Set problem — Beginning with the first line, set down every line through the one containing "COL = S.collection", exactly as it appears, but not the pictures.

Data provided —
────────────────────────────────────────
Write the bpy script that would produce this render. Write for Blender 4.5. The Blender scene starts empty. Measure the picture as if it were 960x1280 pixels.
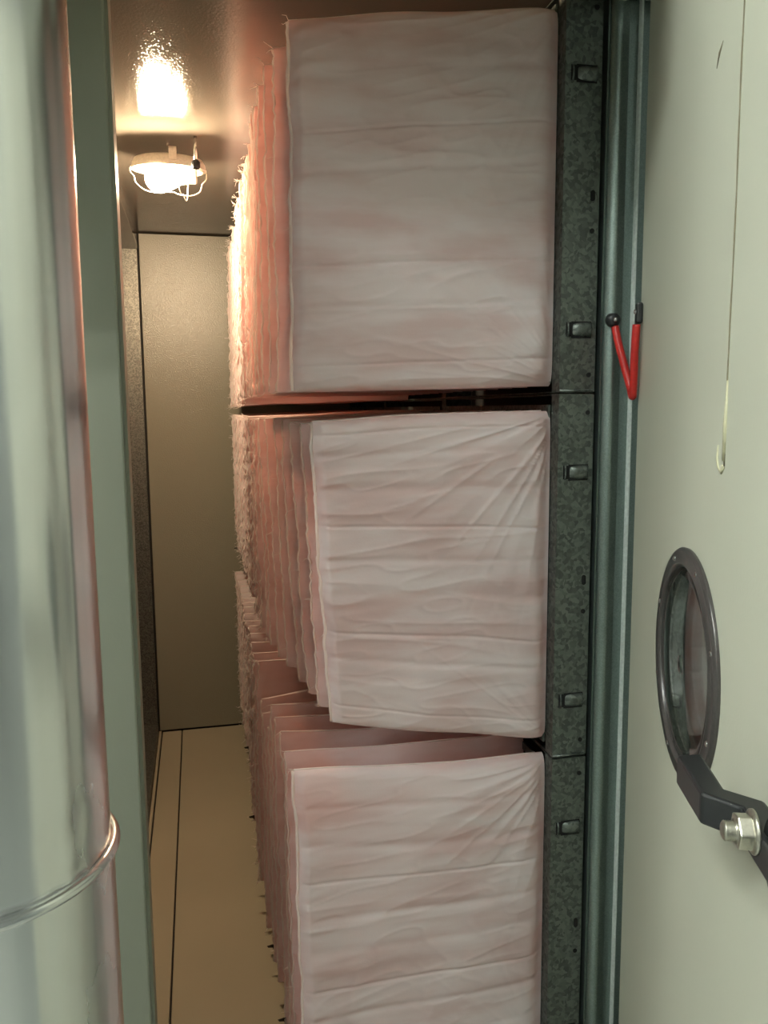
import bpy, math, random
import numpy as np
from math import sin, cos, pi, radians, hypot
from mathutils import Vector, Matrix

random.seed(7)
S = bpy.context.scene
COL = S.collection

# ------------------------------------------------------------------ camera
def make_camera():
    y, p, r = radians(12.85), radians(7.24), radians(-0.44)
    fw = Vector((sin(y)*cos(p), cos(y)*cos(p), -sin(p)))
    rt = Vector((cos(y), -sin(y), 0)); up = rt.cross(fw)
    rt2 = rt*cos(r) + up*sin(r); up2 = up*cos(r) - rt*sin(r)
    cd = bpy.data.cameras.new('camera'); co = bpy.data.objects.new('camera', cd); COL.objects.link(co)
    m = Matrix((rt2, up2, -fw)).transposed().to_4x4(); m.translation = (0, 0, 1.25)
    co.matrix_world = m
    cd.sensor_fit = 'VERTICAL'; cd.sensor_height = 36.0; cd.lens = 36.0*1018.7/1280
    cd.clip_start = 0.02; cd.clip_end = 60
    S.camera = co
make_camera()

# ------------------------------------------------------------------ world, light levels, exposure
W = bpy.data.worlds.new('world'); S.world = W; W.use_nodes = True
W.node_tree.nodes['Background'].inputs[0].default_value = (0.75, 0.85, 0.78, 1)
W.node_tree.nodes['Background'].inputs[1].default_value = 0.05
VS = S.view_settings
VS.view_transform = 'Standard'; VS.look = 'None'; VS.gamma = 1.0; VS.use_curve_mapping = False
VS.exposure = 0.0
S.cycles.max_bounces = 12; S.cycles.diffuse_bounces = 9; S.cycles.glossy_bounces = 4
TUBE_STRENGTH = 235.0          # fluorescent tubes of the plant room
TUBE_COLOUR = (0.94, 1.0, 0.95)
BULB_STRENGTH = 750.0         # caged bulb in the filter chamber
BULB_COLOUR = (1.0, 0.77, 0.50)

# ------------------------------------------------------------------ materials
def nodes(name):
    m = bpy.data.materials.new(name); m.use_nodes = True
    nt = m.node_tree
    return m, nt, nt.nodes['Principled BSDF'], nt.nodes['Material Output']
def N(nt, t, **kw):
    n = nt.nodes.new(t)
    for k, v in kw.items():
        if k in n.inputs: n.inputs[k].default_value = v
        else: setattr(n, k, v)
    return n
def coords(nt, scale=(1, 1, 1), rot=(0, 0, 0)):
    tc = nt.nodes.new('ShaderNodeTexCoord'); mp = nt.nodes.new('ShaderNodeMapping')
    geo = nt.nodes.new('ShaderNodeNewGeometry')
    nt.links.new(geo.outputs['Position'], mp.inputs['Vector'])
    mp.inputs['Scale'].default_value = scale; mp.inputs['Rotation'].default_value = rot
    nt.nodes.remove(tc)
    return mp.outputs[0]
def ramp(nt, src, stops):
    r = nt.nodes.new('ShaderNodeValToRGB'); nt.links.new(src, r.inputs[0])
    e = r.color_ramp.elements
    while len(e) < len(stops): e.new(0.5)
    for i, (p, c) in enumerate(stops):
        e[i].position = p; e[i].color = (*c, 1) if len(c) == 3 else c
    return r.outputs[0]
def bump(nt, h, strength, dist, bsdf):
    b = N(nt, 'ShaderNodeBump'); b.inputs['Strength'].default_value = strength
    b.inputs['Distance'].default_value = dist
    nt.links.new(h, b.inputs['Height']); nt.links.new(b.outputs[0], bsdf.inputs['Normal'])
    return b
def set_(b, **kw):
    for k, v in kw.items(): b.inputs[k.replace('_', ' ')].default_value = v

def paint(name, col, rough=0.4, var=0.08, orange_peel=0.25, scale=2.0, spec=0.5, peel_scale=260):
    m, nt, b, o = nodes(name)
    n = N(nt, 'ShaderNodeTexNoise'); n.inputs['Scale'].default_value = scale; n.inputs['Detail'].default_value = 5
    nt.links.new(coords(nt, (1, 1, .5)), n.inputs['Vector'])
    lo = tuple(c*(1-var) for c in col); hi = tuple(min(1, c*(1+var)) for c in col)
    nt.links.new(ramp(nt, n.outputs[0], [(.3, lo), (.7, hi)]), b.inputs['Base Color'])
    set_(b, Roughness=rough); b.inputs['Specular IOR Level'].default_value = spec
    if orange_peel:
        n2 = N(nt, 'ShaderNodeTexNoise'); n2.inputs['Scale'].default_value = peel_scale; n2.inputs['Detail'].default_value = 2
        nt.links.new(coords(nt), n2.inputs['Vector'])
        bump(nt, n2.outputs[0], orange_peel, 0.0012, b)
    return m
def plain(name, col, rough=0.5, metal=0.0, bumpy=0.0, bscale=200):
    m, nt, b, o = nodes(name)
    n = N(nt, 'ShaderNodeTexNoise'); n.inputs['Scale'].default_value = bscale
    nt.links.new(coords(nt), n.inputs['Vector'])
    lo = tuple(c*.9 for c in col); hi = tuple(min(1, c*1.1) for c in col)
    nt.links.new(ramp(nt, n.outputs[0], [(.3, lo), (.7, hi)]), b.inputs['Base Color'])
    set_(b, Roughness=rough, Metallic=metal)
    if bumpy: bump(nt, n.outputs[0], bumpy, 0.001, b)
    return m
def galvanised(name, c1, c2, scale=170, rough=(.34, .52), metal=.85, stretch=(1, 1, 1), spec_noise=0.15):
    m, nt, b, o = nodes(name)
    v = N(nt, 'ShaderNodeTexVoronoi'); v.inputs['Scale'].default_value = scale; v.inputs['Randomness'].default_value = 1
    w = N(nt, 'ShaderNodeTexNoise'); w.inputs['Scale'].default_value = 60; w.inputs['Detail'].default_value = 3
    co = coords(nt, stretch)
    nt.links.new(co, w.inputs['Vector'])
    mix = N(nt, 'ShaderNodeVectorMath', operation='MULTIPLY_ADD')
    mix.inputs[1].default_value = (.012, .012, .012)
    nt.links.new(w.outputs['Color'], mix.inputs[0]); nt.links.new(co, mix.inputs[2])
    nt.links.new(mix.outputs[0], v.inputs['Vector'])
    sep = N(nt, 'ShaderNodeSeparateColor'); nt.links.new(v.outputs['Color'], sep.inputs[0])
    nt.links.new(ramp(nt, sep.outputs[0], [(.15, c1), (.85, c2)]), b.inputs['Base Color'])
    mr = N(nt, 'ShaderNodeMapRange'); mr.inputs[3].default_value = rough[0]; mr.inputs[4].default_value = rough[1]
    nt.links.new(sep.outputs[1], mr.inputs[0]); nt.links.new(mr.outputs[0], b.inputs['Roughness'])
    set_(b, Metallic=metal)
    bump(nt, sep.outputs[2], spec_noise, .0006, b)
    return m
def emitter(name, col, strength):
    m, nt, b, o = nodes(name)
    set_(b, Base_Color=(*col, 1), Roughness=.4)
    b.inputs['Emission Color'].default_value = (*col, 1); b.inputs['Emission Strength'].default_value = strength
    return m

def filter_cloth():
    m, nt, b, o = nodes('pink_filter_cloth')
    co = coords(nt, (4.5, 6, 22))
    n = N(nt, 'ShaderNodeTexNoise'); n.inputs['Scale'].default_value = 1.0; n.inputs['Detail'].default_value = 6; n.inputs['Roughness'].default_value = .55
    nt.links.new(co, n.inputs['Vector'])
    n2 = N(nt, 'ShaderNodeTexNoise'); n2.inputs['Scale'].default_value = 9.0; n2.inputs['Detail'].default_value = 4
    nt.links.new(coords(nt, (1, 1, 1.6)), n2.inputs['Vector'])
    add = N(nt, 'ShaderNodeMath', operation='MULTIPLY_ADD'); add.inputs[1].default_value = .32
    nt.links.new(n2.outputs[0], add.inputs[0])
    mul = N(nt, 'ShaderNodeMath', operation='MULTIPLY'); mul.inputs[1].default_value = .82
    nt.links.new(n.outputs[0], mul.inputs[0]); nt.links.new(mul.outputs[0], add.inputs[2])
    colr = ramp(nt, add.outputs[0], [(.45, (.705, .60, .59)), (.56, (.79, .73, .73)), (.67, (.85, .825, .835))])
    d = N(nt, 'ShaderNodeBsdfDiffuse'); nt.links.new(colr, d.inputs[0])
    t = N(nt, 'ShaderNodeBsdfTranslucent'); t.inputs[0].default_value = (.99, .58, .50, 1)
    g = N(nt, 'ShaderNodeBsdfGlossy'); g.inputs['Roughness'].default_value = .45; g.inputs[0].default_value = (.9, .9, .9, 1)
    mx = N(nt, 'ShaderNodeMixShader'); mx.inputs[0].default_value = .42
    nt.links.new(d.outputs[0], mx.inputs[1]); nt.links.new(t.outputs[0], mx.inputs[2])
    mx2 = N(nt, 'ShaderNodeMixShader'); mx2.inputs[0].default_value = .035
    nt.links.new(mx.outputs[0], mx2.inputs[1]); nt.links.new(g.outputs[0], mx2.inputs[2])
    fib = N(nt, 'ShaderNodeTexNoise'); fib.inputs['Scale'].default_value = 420; fib.inputs['Detail'].default_value = 2
    nt.links.new(coords(nt, (1, 1, .6)), fib.inputs['Vector'])
    bm = N(nt, 'ShaderNodeBump'); bm.inputs['Strength'].default_value = .12; bm.inputs['Distance'].default_value = .0008
    nt.links.new(fib.outputs[0], bm.inputs['Height'])
    for s in (d, t, g): nt.links.new(bm.outputs[0], s.inputs['Normal'])
    nt.links.new(mx2.outputs[0], o.inputs[0]); nt.nodes.remove(b)
    return m
def seam_cloth():
    m, nt, b, o = nodes('pale_seam_cloth')
    n = N(nt, 'ShaderNodeTexNoise'); n.inputs['Scale'].default_value = 60
    nt.links.new(coords(nt), n.inputs['Vector'])
    colr = ramp(nt, n.outputs[0], [(.3, (.82, .74, .70)), (.7, (.92, .86, .83))])
    d = N(nt, 'ShaderNodeBsdfDiffuse'); nt.links.new(colr, d.inputs[0])
    t = N(nt, 'ShaderNodeBsdfTranslucent'); t.inputs[0].default_value = (.97, .84, .77, 1)
    mx = N(nt, 'ShaderNodeMixShader'); mx.inputs[0].default_value = .5
    nt.links.new(d.outputs[0], mx.inputs[1]); nt.links.new(t.outputs[0], mx.inputs[2])
    nt.links.new(mx.outputs[0], o.inputs[0]); nt.nodes.remove(b)
    return m
def aluminium():
    m, nt, b, o = nodes('aluminium_cladding')
    n = N(nt, 'ShaderNodeTexNoise'); n.inputs['Scale'].default_value = 1; n.inputs['Detail'].default_value = 5
    nt.links.new(coords(nt, (30, 30, .9)), n.inputs['Vector'])
    nt.links.new(ramp(nt, n.outputs[0], [(.3, (.78, .79, .78)), (.7, (.88, .89, .88))]), b.inputs['Base Color'])
    n3 = N(nt, 'ShaderNodeTexNoise'); n3.inputs['Scale'].default_value = 7; n3.inputs['Detail'].default_value = 6
    nt.links.new(coords(nt, (1, 1, .5)), n3.inputs['Vector'])
    mr = N(nt, 'ShaderNodeMapRange'); mr.inputs[1].default_value = .3; mr.inputs[2].default_value = .7
    mr.inputs[3].default_value = .23; mr.inputs[4].default_value = .28
    nt.links.new(n3.outputs[0], mr.inputs[0]); nt.links.new(mr.outputs[0], b.inputs['Roughness'])
    set_(b, Metallic=1.0)
    n2 = N(nt, 'ShaderNodeTexNoise'); n2.inputs['Scale'].default_value = 1; n2.inputs['Detail'].default_value = 3
    nt.links.new(coords(nt, (26, 26, .8)), n2.inputs['Vector'])
    bump(nt, n2.outputs[0], .12, .004, b)
    return m
def glass(name, tint=(.9, .93, .92), rough=0.02):
    m, nt, b, o = nodes(name)
    set_(b, Base_Color=(*tint, 1), Roughness=rough, IOR=1.45)
    b.inputs['Transmission Weight'].default_value = 1.0
    return m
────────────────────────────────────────
Answer to this problem —
Write the bpy script that would produce this render. Write for Blender 4.5. The Blender scene starts empty. Measure the picture as if it were 960x1280 pixels.
import bpy, math, random
import numpy as np
from math import sin, cos, pi, radians, hypot
from mathutils import Vector, Matrix

random.seed(7)
S = bpy.context.scene
COL = S.collection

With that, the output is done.